Unterhaltsam, aber zu perfekt.
The Distance from me to youDrei Sterne für die Geschichte. "The Distance from me to you" ist kein zweites "Wild". Das ist auch nicht tragisch. Das eine ist die wahre Trail- und Lebensgeschichte der Autorin. Dieses hier ist ein Jugendbuch, ...
Drei Sterne für die Geschichte. "The Distance from me to you" ist kein zweites "Wild". Das ist auch nicht tragisch. Das eine ist die wahre Trail- und Lebensgeschichte der Autorin. Dieses hier ist ein Jugendbuch, bei der die fiktive Protagonistin nach dem Highschool-Abschluss ihren Rucksack packt und sich (eher trotzig als notgedrungen) alleine auf den Weg macht.
Der Weg, der Appalachian Trail von Maine nach Georgia, bleibt dabei leider blass und austauschbar. Ein paar Wegpunkte werden genannt, so richtig wichtig sind sie nicht. Kendra, die Hauptfigur, begegnet einem Bären und einem Elch, aber ansonsten könnte die Geschichte auch in Australien oder sogar auf einem verlängerten Rheinsteig spielen.
Trotzdem ist Kendras Wanderung unterhaltsam. Der erste Anstieg scheitert, dann kommt sie ins Rollen und trifft einen wunderlichen Jungen, der ganz andere Probleme als das perfekte Mädchen aus der fast perfekten Familie hat. Problematisch wird es erst, als er abseits des Trails wandern möchte - und sie ihm trotz aller Alarmglöckchen folgt.
Warum nur zwei Sterne für das Buch? Der Schreibstil ist ermüdend. Zu oft wird nach gedacht und diese Gedanken in kleine, um Verständis werbende Sätze aufgeteilt. Die Hauptfigur soll gemocht werden und dafür wird ständig getrommelt.
Fast noch schlimmer: Die Autorin scheut sich, die Protagonistin nackig zu machen und in wahre Abgründe zu blicken. Nicht wortwörtlich, ein paar mal legt Kendra ihre Klamotten beiseite und schaut abseits des Trails auch über eine Klippe. Aber im übertragenen Sinn macht sie es nicht.

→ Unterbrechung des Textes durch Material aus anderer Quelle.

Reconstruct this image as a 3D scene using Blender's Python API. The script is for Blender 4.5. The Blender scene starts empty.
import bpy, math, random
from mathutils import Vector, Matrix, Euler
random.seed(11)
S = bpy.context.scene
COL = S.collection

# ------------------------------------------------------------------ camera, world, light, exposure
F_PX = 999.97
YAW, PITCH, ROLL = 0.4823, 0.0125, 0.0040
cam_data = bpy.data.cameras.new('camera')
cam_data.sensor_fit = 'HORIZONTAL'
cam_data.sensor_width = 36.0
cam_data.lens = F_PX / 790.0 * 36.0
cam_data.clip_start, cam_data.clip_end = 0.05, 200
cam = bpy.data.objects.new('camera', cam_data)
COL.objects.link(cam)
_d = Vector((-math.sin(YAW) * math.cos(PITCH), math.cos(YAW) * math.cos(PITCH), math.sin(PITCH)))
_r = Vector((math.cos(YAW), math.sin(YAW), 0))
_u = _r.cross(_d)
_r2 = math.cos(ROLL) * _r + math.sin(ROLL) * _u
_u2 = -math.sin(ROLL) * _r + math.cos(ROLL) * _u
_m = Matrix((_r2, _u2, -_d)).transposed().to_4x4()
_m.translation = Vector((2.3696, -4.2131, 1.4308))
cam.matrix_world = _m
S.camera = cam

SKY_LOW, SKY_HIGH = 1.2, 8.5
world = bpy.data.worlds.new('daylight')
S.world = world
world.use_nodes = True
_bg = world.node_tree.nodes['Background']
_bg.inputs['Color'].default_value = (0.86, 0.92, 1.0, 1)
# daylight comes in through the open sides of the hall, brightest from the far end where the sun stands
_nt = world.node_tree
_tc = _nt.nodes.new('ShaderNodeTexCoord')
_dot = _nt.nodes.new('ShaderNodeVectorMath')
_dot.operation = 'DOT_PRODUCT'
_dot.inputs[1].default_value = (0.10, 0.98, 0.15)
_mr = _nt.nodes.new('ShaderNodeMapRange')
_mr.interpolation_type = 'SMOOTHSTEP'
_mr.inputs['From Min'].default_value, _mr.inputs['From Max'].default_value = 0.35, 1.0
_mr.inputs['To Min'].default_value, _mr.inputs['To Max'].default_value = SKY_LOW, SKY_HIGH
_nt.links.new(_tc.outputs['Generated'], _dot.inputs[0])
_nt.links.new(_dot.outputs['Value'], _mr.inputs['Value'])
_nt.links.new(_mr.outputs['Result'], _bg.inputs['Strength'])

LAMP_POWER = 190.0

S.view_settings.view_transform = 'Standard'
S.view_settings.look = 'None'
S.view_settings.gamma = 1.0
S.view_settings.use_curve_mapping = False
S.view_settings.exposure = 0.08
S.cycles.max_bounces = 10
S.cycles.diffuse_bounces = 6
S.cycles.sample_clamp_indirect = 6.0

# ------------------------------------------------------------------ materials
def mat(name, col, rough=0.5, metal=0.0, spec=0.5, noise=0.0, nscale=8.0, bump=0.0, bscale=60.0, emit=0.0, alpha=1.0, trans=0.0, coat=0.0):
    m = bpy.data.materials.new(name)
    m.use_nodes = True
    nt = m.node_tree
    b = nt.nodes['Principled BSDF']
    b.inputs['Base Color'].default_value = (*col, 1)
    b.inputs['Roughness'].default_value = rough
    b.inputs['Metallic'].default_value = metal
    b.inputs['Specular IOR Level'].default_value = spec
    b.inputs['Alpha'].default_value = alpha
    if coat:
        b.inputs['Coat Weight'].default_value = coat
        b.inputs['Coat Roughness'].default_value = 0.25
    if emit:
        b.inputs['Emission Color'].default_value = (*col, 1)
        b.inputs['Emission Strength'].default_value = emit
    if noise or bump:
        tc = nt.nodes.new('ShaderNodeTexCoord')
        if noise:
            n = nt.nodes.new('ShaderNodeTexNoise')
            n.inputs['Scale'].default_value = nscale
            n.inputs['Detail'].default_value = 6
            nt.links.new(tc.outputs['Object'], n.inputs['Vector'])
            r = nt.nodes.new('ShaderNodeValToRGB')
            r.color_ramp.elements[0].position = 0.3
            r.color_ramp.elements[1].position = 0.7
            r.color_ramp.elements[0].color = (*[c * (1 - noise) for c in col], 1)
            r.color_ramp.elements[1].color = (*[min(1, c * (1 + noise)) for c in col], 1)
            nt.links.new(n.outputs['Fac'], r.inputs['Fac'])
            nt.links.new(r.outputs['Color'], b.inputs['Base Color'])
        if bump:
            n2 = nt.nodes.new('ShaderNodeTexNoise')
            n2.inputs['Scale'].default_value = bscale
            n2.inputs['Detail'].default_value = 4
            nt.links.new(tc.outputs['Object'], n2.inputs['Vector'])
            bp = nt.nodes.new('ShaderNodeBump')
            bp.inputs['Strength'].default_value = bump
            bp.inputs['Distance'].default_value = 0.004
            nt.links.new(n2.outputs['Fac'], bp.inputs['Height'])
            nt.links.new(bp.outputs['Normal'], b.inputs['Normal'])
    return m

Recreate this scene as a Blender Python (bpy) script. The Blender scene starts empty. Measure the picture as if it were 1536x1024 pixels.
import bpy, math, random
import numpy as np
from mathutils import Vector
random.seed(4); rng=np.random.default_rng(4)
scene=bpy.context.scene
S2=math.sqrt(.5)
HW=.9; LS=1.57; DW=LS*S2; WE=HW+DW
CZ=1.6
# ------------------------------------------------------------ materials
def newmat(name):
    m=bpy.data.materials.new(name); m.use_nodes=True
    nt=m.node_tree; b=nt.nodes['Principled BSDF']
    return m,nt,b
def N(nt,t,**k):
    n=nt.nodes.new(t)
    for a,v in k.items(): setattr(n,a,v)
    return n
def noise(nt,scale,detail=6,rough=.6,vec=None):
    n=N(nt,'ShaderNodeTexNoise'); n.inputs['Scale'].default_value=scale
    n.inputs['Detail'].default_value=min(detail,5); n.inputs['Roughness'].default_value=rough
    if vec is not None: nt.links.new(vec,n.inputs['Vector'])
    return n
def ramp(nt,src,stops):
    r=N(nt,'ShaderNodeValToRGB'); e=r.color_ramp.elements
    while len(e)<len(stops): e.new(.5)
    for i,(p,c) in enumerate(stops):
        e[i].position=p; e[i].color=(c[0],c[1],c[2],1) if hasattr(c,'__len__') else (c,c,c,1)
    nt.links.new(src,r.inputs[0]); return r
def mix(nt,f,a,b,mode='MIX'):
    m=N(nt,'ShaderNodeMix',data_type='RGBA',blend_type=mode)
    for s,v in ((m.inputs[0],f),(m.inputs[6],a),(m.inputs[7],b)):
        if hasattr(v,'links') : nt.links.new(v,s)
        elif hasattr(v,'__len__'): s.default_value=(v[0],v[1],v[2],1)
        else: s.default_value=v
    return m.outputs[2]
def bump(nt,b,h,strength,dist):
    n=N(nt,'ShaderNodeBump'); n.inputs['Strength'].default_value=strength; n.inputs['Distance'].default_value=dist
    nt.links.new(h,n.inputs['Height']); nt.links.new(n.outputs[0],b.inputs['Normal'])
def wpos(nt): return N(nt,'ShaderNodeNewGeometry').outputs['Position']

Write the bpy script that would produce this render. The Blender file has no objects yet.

Die Wanderung ist trotz des miesen Starts zu perfekt. Kendra bekommt keine Blasen (da sie ihre Schuhe brav eingelaufen hat), sie hat immer Proviant dabei, sie hat für alles und jeden Verständnis. Die einzigen kleinen Dramen: Ihr Lieblingsshirt ist irgendwann so verschwitzt und dreckig, dass es im Mülleimer landet und ihr Körper nach der Hälfte der Wanderung nicht so drahtig wie erhofft. Oh, und das iPhone ist kaputt.
Das mag natürlich alles einen Sinn verfolgen: Die Autorin möchte eine Hauptfigur, die alles alleine auf die Kette bekommt, die sich durch nichts aus der Ruhe bringen lässt. Als Vorbildfunktion für andere Mädchen, die nach der Schule ihren Rucksack packen wollen. Aber Vorbilder dürfen auch mal auf die Nase fallen, Pläne über den Haufen schmeißen, weinen. Sie müssen nicht immer stark sein. Und es ist etwas schwierig, dass sich Kendras Rolle genau dann ändert, als sie das macht, was man tunlichst lassen sollte - als sie den Trail verlässt.
Mit diesen warnenden Gedanken im Hinterkopf ist es aber ein durchaus unterhaltsames Buch. Eines, das Lust auf weitere großartige Wanderbücher macht. Wie "Picknick mit Bären", "Laufen. Essen. Schlafen." und natürlich "Wild". Und das motiviert, die Wanderstiefel zu schnüren und loszulaufen. Aber denkt immer dran: Es ist nicht immer alles perfekt. Auch nicht auf dem Trail.